>> start
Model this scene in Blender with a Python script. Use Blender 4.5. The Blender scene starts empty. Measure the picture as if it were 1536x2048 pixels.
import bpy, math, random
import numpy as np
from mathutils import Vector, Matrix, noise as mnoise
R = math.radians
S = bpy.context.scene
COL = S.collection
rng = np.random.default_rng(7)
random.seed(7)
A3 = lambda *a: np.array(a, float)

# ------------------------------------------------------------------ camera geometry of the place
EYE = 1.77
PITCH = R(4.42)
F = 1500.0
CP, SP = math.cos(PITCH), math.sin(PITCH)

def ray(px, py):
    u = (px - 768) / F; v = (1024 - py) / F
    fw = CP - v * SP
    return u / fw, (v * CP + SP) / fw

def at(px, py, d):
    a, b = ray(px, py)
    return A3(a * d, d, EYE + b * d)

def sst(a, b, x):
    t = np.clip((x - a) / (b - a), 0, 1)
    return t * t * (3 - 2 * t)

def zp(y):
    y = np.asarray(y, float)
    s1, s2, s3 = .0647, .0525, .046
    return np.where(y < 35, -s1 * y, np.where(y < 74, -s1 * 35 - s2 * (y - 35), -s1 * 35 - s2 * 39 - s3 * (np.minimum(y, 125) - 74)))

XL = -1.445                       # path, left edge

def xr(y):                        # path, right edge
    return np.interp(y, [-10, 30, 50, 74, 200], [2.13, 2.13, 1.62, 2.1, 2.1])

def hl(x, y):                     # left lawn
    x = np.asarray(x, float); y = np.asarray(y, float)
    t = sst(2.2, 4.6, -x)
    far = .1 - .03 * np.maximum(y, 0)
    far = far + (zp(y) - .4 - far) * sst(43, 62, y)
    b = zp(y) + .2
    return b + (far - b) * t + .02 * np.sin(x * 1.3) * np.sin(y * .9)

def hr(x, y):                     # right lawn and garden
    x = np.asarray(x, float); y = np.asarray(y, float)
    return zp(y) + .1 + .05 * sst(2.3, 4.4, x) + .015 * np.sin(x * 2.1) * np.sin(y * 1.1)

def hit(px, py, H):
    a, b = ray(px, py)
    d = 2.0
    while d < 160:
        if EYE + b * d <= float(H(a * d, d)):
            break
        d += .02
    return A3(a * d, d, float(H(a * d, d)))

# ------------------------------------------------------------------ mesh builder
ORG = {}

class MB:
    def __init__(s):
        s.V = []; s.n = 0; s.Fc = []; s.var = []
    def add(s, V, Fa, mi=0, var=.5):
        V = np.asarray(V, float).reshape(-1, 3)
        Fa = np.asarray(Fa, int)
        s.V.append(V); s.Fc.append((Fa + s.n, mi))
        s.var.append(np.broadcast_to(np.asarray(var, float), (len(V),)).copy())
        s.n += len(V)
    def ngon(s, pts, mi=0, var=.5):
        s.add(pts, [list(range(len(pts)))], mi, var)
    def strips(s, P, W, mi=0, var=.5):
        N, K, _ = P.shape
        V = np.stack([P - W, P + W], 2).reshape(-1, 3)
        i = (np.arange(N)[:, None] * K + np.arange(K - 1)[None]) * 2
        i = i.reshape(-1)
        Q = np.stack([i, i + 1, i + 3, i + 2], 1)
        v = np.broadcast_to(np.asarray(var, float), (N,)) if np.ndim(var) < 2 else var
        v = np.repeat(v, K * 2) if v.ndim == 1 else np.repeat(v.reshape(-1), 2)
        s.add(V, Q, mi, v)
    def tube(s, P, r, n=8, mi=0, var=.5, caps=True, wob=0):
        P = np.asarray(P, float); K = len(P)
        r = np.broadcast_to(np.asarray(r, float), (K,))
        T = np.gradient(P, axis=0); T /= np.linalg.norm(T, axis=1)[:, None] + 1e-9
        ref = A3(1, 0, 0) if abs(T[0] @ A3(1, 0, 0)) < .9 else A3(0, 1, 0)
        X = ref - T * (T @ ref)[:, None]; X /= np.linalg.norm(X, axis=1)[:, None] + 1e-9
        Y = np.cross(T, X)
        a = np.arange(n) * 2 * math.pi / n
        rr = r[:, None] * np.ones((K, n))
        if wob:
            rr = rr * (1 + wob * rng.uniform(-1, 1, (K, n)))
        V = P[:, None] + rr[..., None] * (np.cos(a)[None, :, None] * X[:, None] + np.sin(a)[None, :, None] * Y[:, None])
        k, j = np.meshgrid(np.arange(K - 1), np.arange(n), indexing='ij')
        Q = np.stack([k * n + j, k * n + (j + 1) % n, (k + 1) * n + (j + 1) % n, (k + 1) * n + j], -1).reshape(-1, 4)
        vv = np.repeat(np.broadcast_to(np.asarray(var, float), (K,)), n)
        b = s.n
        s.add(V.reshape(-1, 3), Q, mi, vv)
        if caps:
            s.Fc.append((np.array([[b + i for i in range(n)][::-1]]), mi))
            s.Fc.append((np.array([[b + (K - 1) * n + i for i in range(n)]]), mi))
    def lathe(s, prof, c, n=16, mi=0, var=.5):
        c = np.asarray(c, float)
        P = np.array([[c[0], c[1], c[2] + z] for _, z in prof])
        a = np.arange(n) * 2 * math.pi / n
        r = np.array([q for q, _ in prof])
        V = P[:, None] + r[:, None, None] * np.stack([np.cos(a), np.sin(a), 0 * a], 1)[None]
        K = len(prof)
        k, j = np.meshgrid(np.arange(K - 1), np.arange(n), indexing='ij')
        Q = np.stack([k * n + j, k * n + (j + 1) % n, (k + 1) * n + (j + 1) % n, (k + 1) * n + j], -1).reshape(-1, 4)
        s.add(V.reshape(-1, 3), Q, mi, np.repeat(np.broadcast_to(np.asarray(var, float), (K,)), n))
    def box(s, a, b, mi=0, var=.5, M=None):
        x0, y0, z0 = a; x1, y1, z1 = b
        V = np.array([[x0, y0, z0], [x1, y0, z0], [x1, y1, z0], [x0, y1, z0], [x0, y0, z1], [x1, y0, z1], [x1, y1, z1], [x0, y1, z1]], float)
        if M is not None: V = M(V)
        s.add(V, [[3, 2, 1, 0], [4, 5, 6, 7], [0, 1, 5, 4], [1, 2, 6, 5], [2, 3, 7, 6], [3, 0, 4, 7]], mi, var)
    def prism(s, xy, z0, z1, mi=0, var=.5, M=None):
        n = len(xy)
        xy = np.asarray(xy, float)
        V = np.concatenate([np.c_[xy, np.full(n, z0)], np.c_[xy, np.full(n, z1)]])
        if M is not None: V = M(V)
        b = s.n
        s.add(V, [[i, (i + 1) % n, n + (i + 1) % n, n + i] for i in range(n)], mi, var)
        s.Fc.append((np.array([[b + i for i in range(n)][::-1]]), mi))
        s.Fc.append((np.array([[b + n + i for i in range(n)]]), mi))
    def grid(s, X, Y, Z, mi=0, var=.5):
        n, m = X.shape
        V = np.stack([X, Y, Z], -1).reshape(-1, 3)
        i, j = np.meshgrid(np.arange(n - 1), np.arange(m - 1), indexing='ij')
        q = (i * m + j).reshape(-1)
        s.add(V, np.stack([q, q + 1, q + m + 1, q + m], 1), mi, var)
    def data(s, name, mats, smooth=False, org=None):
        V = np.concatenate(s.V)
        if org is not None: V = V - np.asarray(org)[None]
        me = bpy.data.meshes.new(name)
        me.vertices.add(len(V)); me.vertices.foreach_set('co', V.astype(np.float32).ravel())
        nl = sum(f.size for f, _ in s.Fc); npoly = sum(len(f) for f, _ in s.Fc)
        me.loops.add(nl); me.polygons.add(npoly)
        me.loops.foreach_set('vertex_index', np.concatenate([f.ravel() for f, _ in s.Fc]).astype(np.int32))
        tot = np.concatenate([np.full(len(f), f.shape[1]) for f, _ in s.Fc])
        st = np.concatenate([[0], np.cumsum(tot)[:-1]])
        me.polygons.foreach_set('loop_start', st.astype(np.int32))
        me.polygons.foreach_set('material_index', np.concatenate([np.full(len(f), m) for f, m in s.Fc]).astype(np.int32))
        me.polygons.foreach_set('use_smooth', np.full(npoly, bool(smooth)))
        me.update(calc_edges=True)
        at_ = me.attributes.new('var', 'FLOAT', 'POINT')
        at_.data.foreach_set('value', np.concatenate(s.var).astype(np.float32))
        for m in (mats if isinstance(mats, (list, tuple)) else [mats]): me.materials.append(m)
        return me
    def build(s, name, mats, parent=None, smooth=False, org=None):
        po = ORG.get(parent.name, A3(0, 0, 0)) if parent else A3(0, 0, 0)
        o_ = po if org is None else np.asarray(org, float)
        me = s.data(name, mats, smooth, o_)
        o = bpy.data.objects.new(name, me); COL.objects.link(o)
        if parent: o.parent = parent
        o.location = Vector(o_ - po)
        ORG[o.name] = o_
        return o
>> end
● EXERCISE INSTRUCTIONS:
Give the lines again, exactly as they stand, from the beginning of the data through the line with "return b + (far".

● ANSWER FOR THE TASK:
Model this scene in Blender with a Python script. Use Blender 4.5. The Blender scene starts empty. Measure the picture as if it were 1536x2048 pixels.
import bpy, math, random
import numpy as np
from mathutils import Vector, Matrix, noise as mnoise
R = math.radians
S = bpy.context.scene
COL = S.collection
rng = np.random.default_rng(7)
random.seed(7)
A3 = lambda *a: np.array(a, float)

# ------------------------------------------------------------------ camera geometry of the place
EYE = 1.77
PITCH = R(4.42)
F = 1500.0
CP, SP = math.cos(PITCH), math.sin(PITCH)

def ray(px, py):
    u = (px - 768) / F; v = (1024 - py) / F
    fw = CP - v * SP
    return u / fw, (v * CP + SP) / fw

def at(px, py, d):
    a, b = ray(px, py)
    return A3(a * d, d, EYE + b * d)

def sst(a, b, x):
    t = np.clip((x - a) / (b - a), 0, 1)
    return t * t * (3 - 2 * t)

def zp(y):
    y = np.asarray(y, float)
    s1, s2, s3 = .0647, .0525, .046
    return np.where(y < 35, -s1 * y, np.where(y < 74, -s1 * 35 - s2 * (y - 35), -s1 * 35 - s2 * 39 - s3 * (np.minimum(y, 125) - 74)))

XL = -1.445                       # path, left edge

def xr(y):                        # path, right edge
    return np.interp(y, [-10, 30, 50, 74, 200], [2.13, 2.13, 1.62, 2.1, 2.1])

def hl(x, y):                     # left lawn
    x = np.asarray(x, float); y = np.asarray(y, float)
    t = sst(2.2, 4.6, -x)
    far = .1 - .03 * np.maximum(y, 0)
    far = far + (zp(y) - .4 - far) * sst(43, 62, y)
    b = zp(y) + .2
    return b + (far - b) * t + .02 * np.sin(x * 1.3) * np.sin(y * .9)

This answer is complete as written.